*Goal*. Your task is to repeat the lines below exactly, excluding any pictures they contain.

*Collected material*.
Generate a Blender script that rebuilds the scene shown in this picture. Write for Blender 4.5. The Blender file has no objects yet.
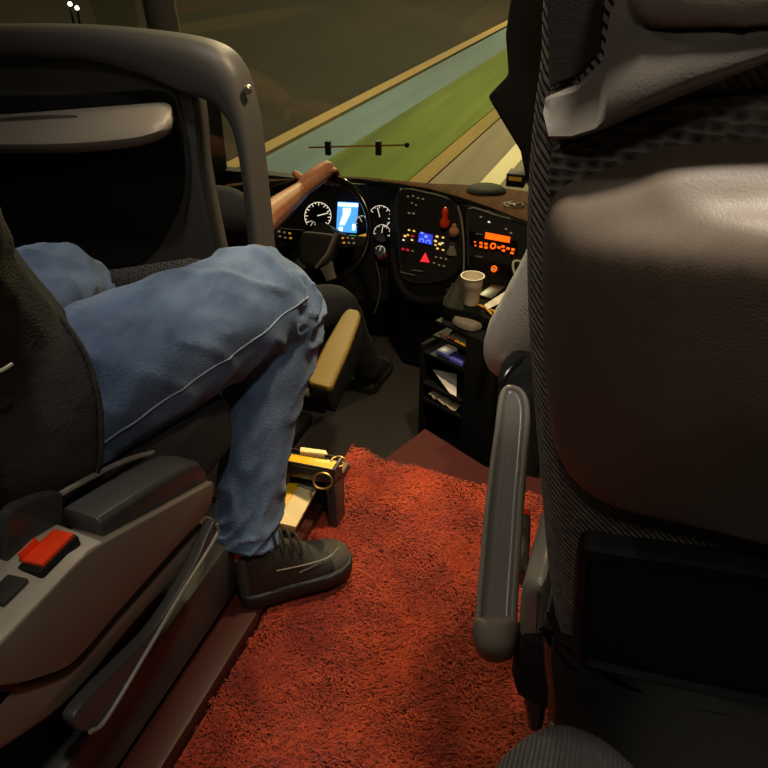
import bpy, bmesh, math, random
from mathutils import Vector as V, Matrix, noise
random.seed(7)
C = bpy.context.scene.collection
R = math.radians

# ------------------------------------------------------------------ camera frame (to read real places off the photo)
PITCH, YAW, FPX = R(32), R(19), 768.0
EYE = V((0, 0, 1.2))
FW = V((-math.sin(YAW)*math.cos(PITCH), math.cos(YAW)*math.cos(PITCH), -math.sin(PITCH)))
RT = V((math.cos(YAW), math.sin(YAW), 0))
UP = RT.cross(FW)
def ray(x, y): return FW + RT*((x-384)/FPX) - UP*((y-384)/FPX)
def onD(x, y, d): return EYE + ray(x, y)*d
def onY(x, y, Y): r = ray(x, y); return EYE + r*(Y/r.y)
def onX(x, y, X): r = ray(x, y); return EYE + r*(X/r.x)
def onZ(x, y, Z): r = ray(x, y); return EYE + r*((Z-EYE.z)/r.z)
def onP(x, y, P, n): r = ray(x, y); return EYE + r*((P-EYE).dot(n)/r.dot(n))

# ------------------------------------------------------------------ materials
def lin(c):
    c = c/255.0
    return c/12.92 if c <= .04045 else ((c+.055)/1.055)**2.4
def rgb(*c): return (lin(c[0]), lin(c[1]), lin(c[2]), 1)
def mat(name, col, rough=.5, metal=0., bump=None, var=None, emit=None, power=1., sheen=0., spec=.5, coat=0.):
    m = bpy.data.materials.new(name); m.use_nodes = True
    nt = m.node_tree; N = nt.nodes; L = nt.links
    b = N['Principled BSDF']
    b.inputs['Base Color'].default_value = rgb(*col)
    b.inputs['Roughness'].default_value = rough
    b.inputs['Metallic'].default_value = metal
    b.inputs['Specular IOR Level'].default_value = spec
    if sheen: b.inputs['Sheen Weight'].default_value = sheen
    if coat: b.inputs['Coat Weight'].default_value = coat; b.inputs['Coat Roughness'].default_value = .2
    tc = N.new('ShaderNodeTexCoord')
    if var:
        col2, sc, scale3 = var
        mp = N.new('ShaderNodeMapping'); mp.inputs['Scale'].default_value = scale3
        L.new(tc.outputs['Object'], mp.inputs['Vector'])
        nz = N.new('ShaderNodeTexNoise'); nz.inputs['Scale'].default_value = sc; nz.inputs['Detail'].default_value = 5
        L.new(mp.outputs[0], nz.inputs['Vector'])
        cr = N.new('ShaderNodeValToRGB')
        cr.color_ramp.elements[0].position = .35; cr.color_ramp.elements[0].color = rgb(*col)
        cr.color_ramp.elements[1].position = .68; cr.color_ramp.elements[1].color = rgb(*col2)
        L.new(nz.outputs['Fac'], cr.inputs[0]); L.new(cr.outputs[0], b.inputs['Base Color'])
    if bump:
        kind, sc, st, scale3 = bump
        mp = N.new('ShaderNodeMapping'); mp.inputs['Scale'].default_value = scale3
        L.new(tc.outputs['Object'], mp.inputs['Vector'])
        if kind == 'noise':
            t = N.new('ShaderNodeTexNoise'); t.inputs['Scale'].default_value = sc; t.inputs['Detail'].default_value = 3; o = t.outputs['Fac']
        elif kind == 'cell':
            t = N.new('ShaderNodeTexVoronoi'); t.inputs['Scale'].default_value = sc; t.inputs['Randomness'].default_value = .25; o = t.outputs['Distance']
        else:
            t = N.new('ShaderNodeTexWave'); t.inputs['Scale'].default_value = sc; t.bands_direction = kind; t.inputs['Distortion'].default_value = .6; o = t.outputs['Fac']
        L.new(mp.outputs[0], t.inputs['Vector'])
        bp = N.new('ShaderNodeBump'); bp.inputs['Strength'].default_value = st; bp.inputs['Distance'].default_value = .004
        L.new(o, bp.inputs['Height']); L.new(bp.outputs[0], b.inputs['Normal'])
    if emit:
        b.inputs['Emission Color'].default_value = rgb(*emit); b.inputs['Emission Strength'].default_value = power
    return m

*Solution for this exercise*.
Generate a Blender script that rebuilds the scene shown in this picture. Write for Blender 4.5. The Blender file has no objects yet.
import bpy, bmesh, math, random
from mathutils import Vector as V, Matrix, noise
random.seed(7)
C = bpy.context.scene.collection
R = math.radians

# ------------------------------------------------------------------ camera frame (to read real places off the photo)
PITCH, YAW, FPX = R(32), R(19), 768.0
EYE = V((0, 0, 1.2))
FW = V((-math.sin(YAW)*math.cos(PITCH), math.cos(YAW)*math.cos(PITCH), -math.sin(PITCH)))
RT = V((math.cos(YAW), math.sin(YAW), 0))
UP = RT.cross(FW)
def ray(x, y): return FW + RT*((x-384)/FPX) - UP*((y-384)/FPX)
def onD(x, y, d): return EYE + ray(x, y)*d
def onY(x, y, Y): r = ray(x, y); return EYE + r*(Y/r.y)
def onX(x, y, X): r = ray(x, y); return EYE + r*(X/r.x)
def onZ(x, y, Z): r = ray(x, y); return EYE + r*((Z-EYE.z)/r.z)
def onP(x, y, P, n): r = ray(x, y); return EYE + r*((P-EYE).dot(n)/r.dot(n))

# ------------------------------------------------------------------ materials
def lin(c):
    c = c/255.0
    return c/12.92 if c <= .04045 else ((c+.055)/1.055)**2.4
def rgb(*c): return (lin(c[0]), lin(c[1]), lin(c[2]), 1)
def mat(name, col, rough=.5, metal=0., bump=None, var=None, emit=None, power=1., sheen=0., spec=.5, coat=0.):
    m = bpy.data.materials.new(name); m.use_nodes = True
    nt = m.node_tree; N = nt.nodes; L = nt.links
    b = N['Principled BSDF']
    b.inputs['Base Color'].default_value = rgb(*col)
    b.inputs['Roughness'].default_value = rough
    b.inputs['Metallic'].default_value = metal
    b.inputs['Specular IOR Level'].default_value = spec
    if sheen: b.inputs['Sheen Weight'].default_value = sheen
    if coat: b.inputs['Coat Weight'].default_value = coat; b.inputs['Coat Roughness'].default_value = .2
    tc = N.new('ShaderNodeTexCoord')
    if var:
        col2, sc, scale3 = var
        mp = N.new('ShaderNodeMapping'); mp.inputs['Scale'].default_value = scale3
        L.new(tc.outputs['Object'], mp.inputs['Vector'])
        nz = N.new('ShaderNodeTexNoise'); nz.inputs['Scale'].default_value = sc; nz.inputs['Detail'].default_value = 5
        L.new(mp.outputs[0], nz.inputs['Vector'])
        cr = N.new('ShaderNodeValToRGB')
        cr.color_ramp.elements[0].position = .35; cr.color_ramp.elements[0].color = rgb(*col)
        cr.color_ramp.elements[1].position = .68; cr.color_ramp.elements[1].color = rgb(*col2)
        L.new(nz.outputs['Fac'], cr.inputs[0]); L.new(cr.outputs[0], b.inputs['Base Color'])
    if bump:
        kind, sc, st, scale3 = bump
        mp = N.new('ShaderNodeMapping'); mp.inputs['Scale'].default_value = scale3
        L.new(tc.outputs['Object'], mp.inputs['Vector'])
        if kind == 'noise':
            t = N.new('ShaderNodeTexNoise'); t.inputs['Scale'].default_value = sc; t.inputs['Detail'].default_value = 3; o = t.outputs['Fac']
        elif kind == 'cell':
            t = N.new('ShaderNodeTexVoronoi'); t.inputs['Scale'].default_value = sc; t.inputs['Randomness'].default_value = .25; o = t.outputs['Distance']
        else:
            t = N.new('ShaderNodeTexWave'); t.inputs['Scale'].default_value = sc; t.bands_direction = kind; t.inputs['Distortion'].default_value = .6; o = t.outputs['Fac']
        L.new(mp.outputs[0], t.inputs['Vector'])
        bp = N.new('ShaderNodeBump'); bp.inputs['Strength'].default_value = st; bp.inputs['Distance'].default_value = .004
        L.new(o, bp.inputs['Height']); L.new(bp.outputs[0], b.inputs['Normal'])
    if emit:
        b.inputs['Emission Color'].default_value = rgb(*emit); b.inputs['Emission Strength'].default_value = power
    return m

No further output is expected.